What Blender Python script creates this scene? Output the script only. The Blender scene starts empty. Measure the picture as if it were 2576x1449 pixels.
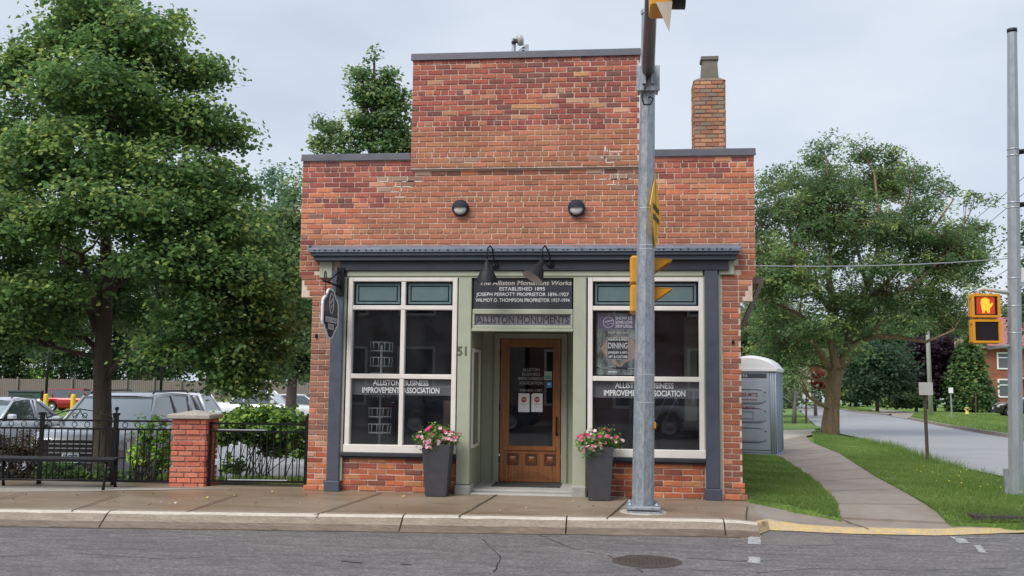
import bpy, math, random
import numpy as np
from mathutils import Vector, Matrix
SC = bpy.context.scene
COL = SC.collection
R = math.radians
random.seed(7); NR = np.random.RandomState(7)
# ------------------------------------------------------------ camera, sky, sun
FPX = 2400.; YAW = R(6); PITCH = math.atan(.1); ROLL = .011
CAM = Vector((12.9*math.sin(YAW), -12.9*math.cos(YAW), 1.5))
_fw = Vector((-math.sin(YAW)*math.cos(PITCH), math.cos(YAW)*math.cos(PITCH), math.sin(PITCH)))
_r0 = Vector((math.cos(YAW), math.sin(YAW), 0)); _u0 = _r0.cross(_fw)
_rt = math.cos(ROLL)*_r0 + math.sin(ROLL)*_u0; _up = _rt.cross(_fw)
cd = bpy.data.cameras.new('camera'); co = bpy.data.objects.new('camera', cd); COL.objects.link(co)
cd.sensor_width = 36; cd.lens = 36*FPX/2576.; cd.clip_end = 3000; cd.clip_start = .05
co.matrix_world = Matrix(((_rt.x, _up.x, -_fw.x, CAM.x), (_rt.y, _up.y, -_fw.y, CAM.y), (_rt.z, _up.z, -_fw.z, CAM.z), (0, 0, 0, 1)))
SC.camera = co
SC.view_settings.view_transform = 'Standard'; SC.view_settings.look = 'None'
SC.view_settings.exposure = .95; SC.view_settings.gamma = 1
SUN_EL, SUN_AZ = R(48), R(215)      # azimuth clockwise from +Y: behind the camera, to the left
w = bpy.data.worlds.new('World'); SC.world = w; w.use_nodes = True
nt = w.node_tree; nt.nodes.clear()
def nn(t, ty, **k):
    n = t.nodes.new(ty)
    for a, b in k.items(): setattr(n, a, b)
    return n
wo = nn(nt, 'ShaderNodeOutputWorld'); bg = nn(nt, 'ShaderNodeBackground')
sky = nn(nt, 'ShaderNodeTexSky', sky_type='NISHITA'); sky.sun_disc = False
sky.sun_elevation = SUN_EL; sky.sun_rotation = SUN_AZ; sky.air_density = 1.2; sky.dust_density = 2.5
tc = nn(nt, 'ShaderNodeTexCoord'); mp = nn(nt, 'ShaderNodeMapping'); mp.inputs['Scale'].default_value = (1, 1, 2.6)
no = nn(nt, 'ShaderNodeTexNoise'); no.inputs['Scale'].default_value = 2.3; no.inputs['Detail'].default_value = 5; no.inputs['Roughness'].default_value = .5
rp = nn(nt, 'ShaderNodeValToRGB'); rp.color_ramp.elements[0].position = .33; rp.color_ramp.elements[0].color = (3.0, 3.4, 4.05, 1)
rp.color_ramp.elements[1].position = .68; rp.color_ramp.elements[1].color = (4.2, 4.5, 4.95, 1)
mx = nn(nt, 'ShaderNodeMix', data_type='RGBA'); mx.inputs[0].default_value = .9
nt.links.new(tc.outputs['Generated'], mp.inputs['Vector']); nt.links.new(mp.outputs[0], no.inputs['Vector'])
nt.links.new(no.outputs['Fac'], rp.inputs[0]); nt.links.new(sky.outputs[0], mx.inputs[6]); nt.links.new(rp.outputs[0], mx.inputs[7])
nt.links.new(mx.outputs[2], bg.inputs[0]); bg.inputs[1].default_value = .1; nt.links.new(bg.outputs[0], wo.inputs[0])
sl = bpy.data.lights.new('sun', 'SUN'); so = bpy.data.objects.new('sun', sl); COL.objects.link(so)
sl.energy = 1.5; sl.angle = R(35); sl.color = (1, .97, .92)
sd = Vector((math.sin(SUN_AZ)*math.cos(SUN_EL), math.cos(SUN_AZ)*math.cos(SUN_EL), math.sin(SUN_EL)))
so.rotation_euler = sd.to_track_quat('Z', 'Y').to_euler(); so.location = sd*40

# ------------------------------------------------------------ picking points: a view ray cut with a plane or at a distance
def ray(px, py): return _fw + _rt*((px-1288)/FPX) - _up*((py-724.5)/FPX)
def atz(px, py, z=0.):
    v = ray(px, py); return CAM + v*((z-CAM.z)/v.z)
def aty(px, py, y=0.):
    v = ray(px, py); return CAM + v*((y-CAM.y)/v.y)
def atd(px, py, d): return CAM + ray(px, py)*d
def sst(a, b, x):
    t = min(1, max(0, (x-a)/(b-a))); return t*t*(3-2*t)
def T(x, y):
    """height of the ground: level along the main street, falling gently behind it; the car park lies lower"""
    r = (-.105*sst(-.35, -1.25, y) if y < 2 else 0) if y < 2 else (-.008*(y-2) if y < 80 else -.624-.014*(y-80))
    l = -.5*sst(.9, 4.2, y) - (.011*(y-4.2) if y > 4.2 else 0)
    k = sst(-3, 3.2, x); r *= (1 if y > 2 else sst(3.0, 3.7, x)); return l*(1-k)+r*k
def onT(px, py, off=0.):
    z = 0
    for _ in range(40):
        p = atz(px, py, z+off); z = z*.5+.5*T(p.x, p.y)
    return p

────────

- To be done: Leave the pictures out and output the rest of the listing exactly.

- Final result:
What Blender Python script creates this scene? Output the script only. The Blender scene starts empty. Measure the picture as if it were 2576x1449 pixels.
import bpy, math, random
import numpy as np
from mathutils import Vector, Matrix
SC = bpy.context.scene
COL = SC.collection
R = math.radians
random.seed(7); NR = np.random.RandomState(7)
# ------------------------------------------------------------ camera, sky, sun
FPX = 2400.; YAW = R(6); PITCH = math.atan(.1); ROLL = .011
CAM = Vector((12.9*math.sin(YAW), -12.9*math.cos(YAW), 1.5))
_fw = Vector((-math.sin(YAW)*math.cos(PITCH), math.cos(YAW)*math.cos(PITCH), math.sin(PITCH)))
_r0 = Vector((math.cos(YAW), math.sin(YAW), 0)); _u0 = _r0.cross(_fw)
_rt = math.cos(ROLL)*_r0 + math.sin(ROLL)*_u0; _up = _rt.cross(_fw)
cd = bpy.data.cameras.new('camera'); co = bpy.data.objects.new('camera', cd); COL.objects.link(co)
cd.sensor_width = 36; cd.lens = 36*FPX/2576.; cd.clip_end = 3000; cd.clip_start = .05
co.matrix_world = Matrix(((_rt.x, _up.x, -_fw.x, CAM.x), (_rt.y, _up.y, -_fw.y, CAM.y), (_rt.z, _up.z, -_fw.z, CAM.z), (0, 0, 0, 1)))
SC.camera = co
SC.view_settings.view_transform = 'Standard'; SC.view_settings.look = 'None'
SC.view_settings.exposure = .95; SC.view_settings.gamma = 1
SUN_EL, SUN_AZ = R(48), R(215)      # azimuth clockwise from +Y: behind the camera, to the left
w = bpy.data.worlds.new('World'); SC.world = w; w.use_nodes = True
nt = w.node_tree; nt.nodes.clear()
def nn(t, ty, **k):
    n = t.nodes.new(ty)
    for a, b in k.items(): setattr(n, a, b)
    return n
wo = nn(nt, 'ShaderNodeOutputWorld'); bg = nn(nt, 'ShaderNodeBackground')
sky = nn(nt, 'ShaderNodeTexSky', sky_type='NISHITA'); sky.sun_disc = False
sky.sun_elevation = SUN_EL; sky.sun_rotation = SUN_AZ; sky.air_density = 1.2; sky.dust_density = 2.5
tc = nn(nt, 'ShaderNodeTexCoord'); mp = nn(nt, 'ShaderNodeMapping'); mp.inputs['Scale'].default_value = (1, 1, 2.6)
no = nn(nt, 'ShaderNodeTexNoise'); no.inputs['Scale'].default_value = 2.3; no.inputs['Detail'].default_value = 5; no.inputs['Roughness'].default_value = .5
rp = nn(nt, 'ShaderNodeValToRGB'); rp.color_ramp.elements[0].position = .33; rp.color_ramp.elements[0].color = (3.0, 3.4, 4.05, 1)
rp.color_ramp.elements[1].position = .68; rp.color_ramp.elements[1].color = (4.2, 4.5, 4.95, 1)
mx = nn(nt, 'ShaderNodeMix', data_type='RGBA'); mx.inputs[0].default_value = .9
nt.links.new(tc.outputs['Generated'], mp.inputs['Vector']); nt.links.new(mp.outputs[0], no.inputs['Vector'])
nt.links.new(no.outputs['Fac'], rp.inputs[0]); nt.links.new(sky.outputs[0], mx.inputs[6]); nt.links.new(rp.outputs[0], mx.inputs[7])
nt.links.new(mx.outputs[2], bg.inputs[0]); bg.inputs[1].default_value = .1; nt.links.new(bg.outputs[0], wo.inputs[0])
sl = bpy.data.lights.new('sun', 'SUN'); so = bpy.data.objects.new('sun', sl); COL.objects.link(so)
sl.energy = 1.5; sl.angle = R(35); sl.color = (1, .97, .92)
sd = Vector((math.sin(SUN_AZ)*math.cos(SUN_EL), math.cos(SUN_AZ)*math.cos(SUN_EL), math.sin(SUN_EL)))
so.rotation_euler = sd.to_track_quat('Z', 'Y').to_euler(); so.location = sd*40

# ------------------------------------------------------------ picking points: a view ray cut with a plane or at a distance
def ray(px, py): return _fw + _rt*((px-1288)/FPX) - _up*((py-724.5)/FPX)
def atz(px, py, z=0.):
    v = ray(px, py); return CAM + v*((z-CAM.z)/v.z)
def aty(px, py, y=0.):
    v = ray(px, py); return CAM + v*((y-CAM.y)/v.y)
def atd(px, py, d): return CAM + ray(px, py)*d
def sst(a, b, x):
    t = min(1, max(0, (x-a)/(b-a))); return t*t*(3-2*t)
def T(x, y):
    """height of the ground: level along the main street, falling gently behind it; the car park lies lower"""
    r = (-.105*sst(-.35, -1.25, y) if y < 2 else 0) if y < 2 else (-.008*(y-2) if y < 80 else -.624-.014*(y-80))
    l = -.5*sst(.9, 4.2, y) - (.011*(y-4.2) if y > 4.2 else 0)
    k = sst(-3, 3.2, x); r *= (1 if y > 2 else sst(3.0, 3.7, x)); return l*(1-k)+r*k
def onT(px, py, off=0.):
    z = 0
    for _ in range(40):
        p = atz(px, py, z+off); z = z*.5+.5*T(p.x, p.y)
    return p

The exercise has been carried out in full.